**** SOURCE EXCERPT

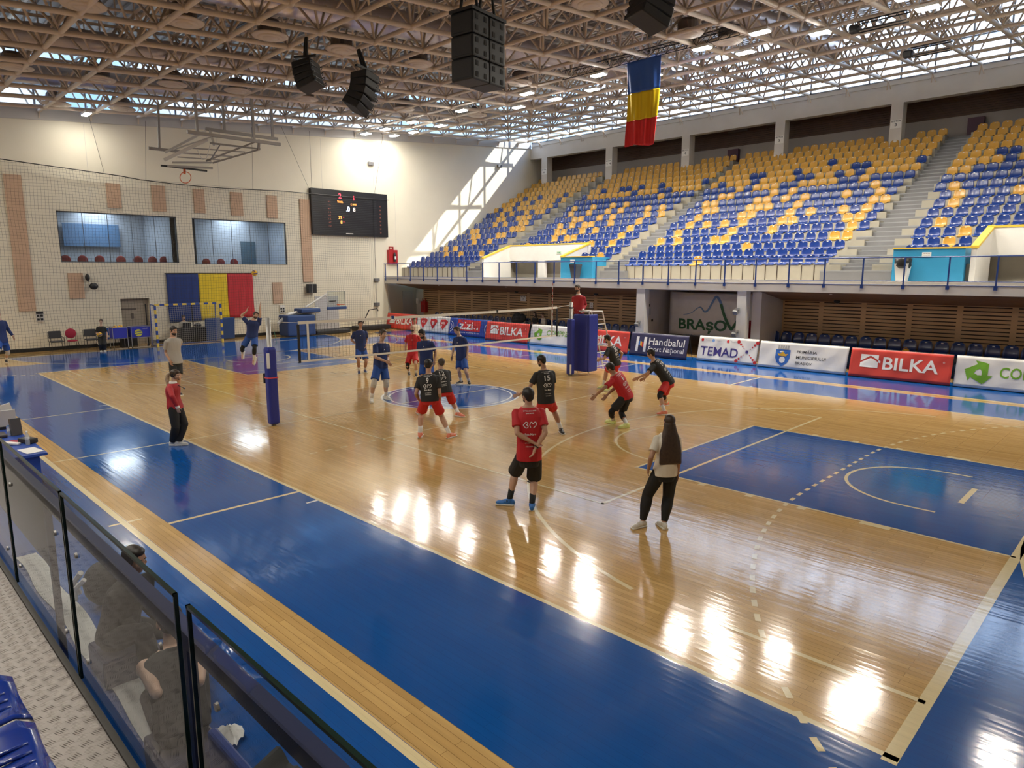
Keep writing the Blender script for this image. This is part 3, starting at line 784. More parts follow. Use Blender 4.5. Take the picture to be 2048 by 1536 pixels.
SEATS = []   # (block, row, column, count in row, x, y, z)
def row_span(bi, i):
    if bi == 0: return (-21.75 if i > 8 else -21.3, -15.95)
    if bi == 1:
        if i < 1: return None
        if i < 3: return (-7.65, -6.1)
        return (-13.75 if i < 9 else -14.15, -6.1 if i < 10 else -5.75)
    if bi == 2: return (-4.06 if i < 5 else (-4.35 if i < 10 else -4.75), 4.85 if i < 4 else (5.22 if i < 10 else 5.45))
    if i < 1: return None
    return (7.68 if i < 3 else (7.5 if i < 8 else 7.12), (9.2 if i < 3 else 14.5))
for bi in range(4):
    for i in range(17):
        sp = row_span(bi, i)
        if not sp: continue
        n = int((sp[1]-sp[0])/.49+.5)+1
        for j in range(n):
            x = sp[0]+(sp[1]-sp[0])*j/(n-1)
            if i == 16 and any(px_-.42 < x < px_+.95 for px_ in PX): continue
            SEATS.append([bi, i, j, n, x, ROWY[i], ROWZ[i]-.02])
def C(ox, oy, s, L): return [(ox+a/s, oy+b/s) for a, b in L]
YEL = C(1220, 320, 3.966, [(670,775),(1060,720),(880,660),(420,620),(550,612),(840,600),(555,560),(985,540),(615,500),(755,495),(893,485),(1040,475),(680,445),(1030,415),(1105,410),(740,390),(810,385),(1090,360),(1165,355),(1240,350),(735,345),(800,338),(1150,305),(1225,300),(895,275),(965,275)]) + \
 C(1460, 260, 3.966, [(800,860),(920,785),(985,720),(1045,650),(940,655),(905,600),(1095,585),(1150,520),(1235,515),(920,480),(1195,455),(635,615),(500,685),(400,690),(345,755),(470,625),(525,570),(580,512),(600,450),(685,445),(520,460),(580,405),(660,395),(740,388),(825,385),(425,525),(365,475),(270,535),(195,545),(285,590),(210,595),(140,600),(155,652),(75,655),(90,712),(30,775),(1080,355),(1115,405),(205,445),(280,440),(350,430),(395,375),(475,370),(330,385),(260,390),(120,405),(70,460),(15,510),(50,420)]) + \
 C(1020, 320, 3.966, [(745,745),(645,695),(125,660),(460,645),(840,635),(375,605),(525,600),(905,580),(390,555),(440,555),(590,545),(690,540),(970,525),(405,510),(500,505),(600,500),(650,498),(805,490),(1030,475),(515,462),(565,460),(710,452),(815,440),(1090,425),(1200,415),(485,420),(625,410),(775,400),(875,390),(1100,375),(1210,365),(520,380),(655,365),(805,355),(905,345),(1035,260),(1180,285)]) + \
 C(820, 340, 3.966, [(395,685),(580,640),(272,650),(375,605),(303,605),(515,555),(630,553),(690,508),(733,505),(497,517),(535,512),(487,480),(525,475),(660,430),(697,428),(737,423),(795,462),(835,458),(877,455),(720,385),(760,385),(877,380),(915,375),(897,412),(937,410),(960,370),(738,350),(815,345),(935,335),(1015,325),(1058,322),(757,315),(797,310),(875,300),(950,300),(990,295),(1035,290),(1075,285),(1112,280)]) + \
 C(1808, 230, 3.4, [(305,870),(440,800),(250,745),(335,620),(378,560),(410,505),(770,535),(350,455),(435,395),(340,400)])
BLU = C(1220, 320, 3.966, [(765,290),(835,285),(880,190),(1045,265),(1110,260),(1175,255),(1245,245),(1095,210),(1145,160),(1130,120),(1205,112)]) + \
 C(1460, 260, 3.966, [(425,425),(500,412),(445,465),(560,360),(635,350),(530,315),(810,240),(875,325),(900,380),(985,370),(1040,305),(1010,260),(1090,255),(1170,345),(1215,395),(1105,465),(770,440),(855,430),(940,420),(1030,412),(85,505),(150,500),(225,490),(300,485),(135,455),(185,400),(180,360),(250,350)]) + \
 C(1600, 240, 3.966, [(985,285),(845,460),(740,525),(655,475),(615,430),(485,385),(450,340),(535,330),(315,410),(350,455),(435,445),(250,320)]) + \
 C(1020, 320, 3.966, [(670,330),(760,360),(710,365),(860,345),(585,300),(730,250),(925,230),(1025,215),(970,260),(915,300),(1075,295),(1130,285),(1185,240),(1190,200),(1240,235),(965,345),(1020,335),(1075,325),(1130,320),(1185,320),(1250,370)]) + \
 C(1100, 300, 3.969, [(870,280),(865,320),(925,310),(810,365),(755,375),(865,400),(600,310),(655,340),(710,300),(410,330),(350,405),(265,380),(600,385),(1210,250)]) + \
 C(820, 340, 3.966, [(838,300),(855,270),(968,262),(910,235),(1023,222),(1170,240),(1157,278),(1225,200),(725,318)]) + \
 C(1808, 230, 3.4, [(530,385),(625,380),(720,365),(445,445),(540,435),(640,430),(735,425),(750,310),(685,270),(775,260),(800,355)])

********

> [WRITTEN PROBLEM]:
Retype each line of the listing above word for word. Exclude the pictures.

> [THE OUTPUT]:
Keep writing the Blender script for this image. This is part 3, starting at line 784. More parts follow. Use Blender 4.5. Take the picture to be 2048 by 1536 pixels.
SEATS = []   # (block, row, column, count in row, x, y, z)
def row_span(bi, i):
    if bi == 0: return (-21.75 if i > 8 else -21.3, -15.95)
    if bi == 1:
        if i < 1: return None
        if i < 3: return (-7.65, -6.1)
        return (-13.75 if i < 9 else -14.15, -6.1 if i < 10 else -5.75)
    if bi == 2: return (-4.06 if i < 5 else (-4.35 if i < 10 else -4.75), 4.85 if i < 4 else (5.22 if i < 10 else 5.45))
    if i < 1: return None
    return (7.68 if i < 3 else (7.5 if i < 8 else 7.12), (9.2 if i < 3 else 14.5))
for bi in range(4):
    for i in range(17):
        sp = row_span(bi, i)
        if not sp: continue
        n = int((sp[1]-sp[0])/.49+.5)+1
        for j in range(n):
            x = sp[0]+(sp[1]-sp[0])*j/(n-1)
            if i == 16 and any(px_-.42 < x < px_+.95 for px_ in PX): continue
            SEATS.append([bi, i, j, n, x, ROWY[i], ROWZ[i]-.02])
def C(ox, oy, s, L): return [(ox+a/s, oy+b/s) for a, b in L]
YEL = C(1220, 320, 3.966, [(670,775),(1060,720),(880,660),(420,620),(550,612),(840,600),(555,560),(985,540),(615,500),(755,495),(893,485),(1040,475),(680,445),(1030,415),(1105,410),(740,390),(810,385),(1090,360),(1165,355),(1240,350),(735,345),(800,338),(1150,305),(1225,300),(895,275),(965,275)]) + \
 C(1460, 260, 3.966, [(800,860),(920,785),(985,720),(1045,650),(940,655),(905,600),(1095,585),(1150,520),(1235,515),(920,480),(1195,455),(635,615),(500,685),(400,690),(345,755),(470,625),(525,570),(580,512),(600,450),(685,445),(520,460),(580,405),(660,395),(740,388),(825,385),(425,525),(365,475),(270,535),(195,545),(285,590),(210,595),(140,600),(155,652),(75,655),(90,712),(30,775),(1080,355),(1115,405),(205,445),(280,440),(350,430),(395,375),(475,370),(330,385),(260,390),(120,405),(70,460),(15,510),(50,420)]) + \
 C(1020, 320, 3.966, [(745,745),(645,695),(125,660),(460,645),(840,635),(375,605),(525,600),(905,580),(390,555),(440,555),(590,545),(690,540),(970,525),(405,510),(500,505),(600,500),(650,498),(805,490),(1030,475),(515,462),(565,460),(710,452),(815,440),(1090,425),(1200,415),(485,420),(625,410),(775,400),(875,390),(1100,375),(1210,365),(520,380),(655,365),(805,355),(905,345),(1035,260),(1180,285)]) + \
 C(820, 340, 3.966, [(395,685),(580,640),(272,650),(375,605),(303,605),(515,555),(630,553),(690,508),(733,505),(497,517),(535,512),(487,480),(525,475),(660,430),(697,428),(737,423),(795,462),(835,458),(877,455),(720,385),(760,385),(877,380),(915,375),(897,412),(937,410),(960,370),(738,350),(815,345),(935,335),(1015,325),(1058,322),(757,315),(797,310),(875,300),(950,300),(990,295),(1035,290),(1075,285),(1112,280)]) + \
 C(1808, 230, 3.4, [(305,870),(440,800),(250,745),(335,620),(378,560),(410,505),(770,535),(350,455),(435,395),(340,400)])
BLU = C(1220, 320, 3.966, [(765,290),(835,285),(880,190),(1045,265),(1110,260),(1175,255),(1245,245),(1095,210),(1145,160),(1130,120),(1205,112)]) + \
 C(1460, 260, 3.966, [(425,425),(500,412),(445,465),(560,360),(635,350),(530,315),(810,240),(875,325),(900,380),(985,370),(1040,305),(1010,260),(1090,255),(1170,345),(1215,395),(1105,465),(770,440),(855,430),(940,420),(1030,412),(85,505),(150,500),(225,490),(300,485),(135,455),(185,400),(180,360),(250,350)]) + \
 C(1600, 240, 3.966, [(985,285),(845,460),(740,525),(655,475),(615,430),(485,385),(450,340),(535,330),(315,410),(350,455),(435,445),(250,320)]) + \
 C(1020, 320, 3.966, [(670,330),(760,360),(710,365),(860,345),(585,300),(730,250),(925,230),(1025,215),(970,260),(915,300),(1075,295),(1130,285),(1185,240),(1190,200),(1240,235),(965,345),(1020,335),(1075,325),(1130,320),(1185,320),(1250,370)]) + \
 C(1100, 300, 3.969, [(870,280),(865,320),(925,310),(810,365),(755,375),(865,400),(600,310),(655,340),(710,300),(410,330),(350,405),(265,380),(600,385),(1210,250)]) + \
 C(820, 340, 3.966, [(838,300),(855,270),(968,262),(910,235),(1023,222),(1170,240),(1157,278),(1225,200),(725,318)]) + \
 C(1808, 230, 3.4, [(530,385),(625,380),(720,365),(445,445),(540,435),(640,430),(735,425),(750,310),(685,270),(775,260),(800,355)])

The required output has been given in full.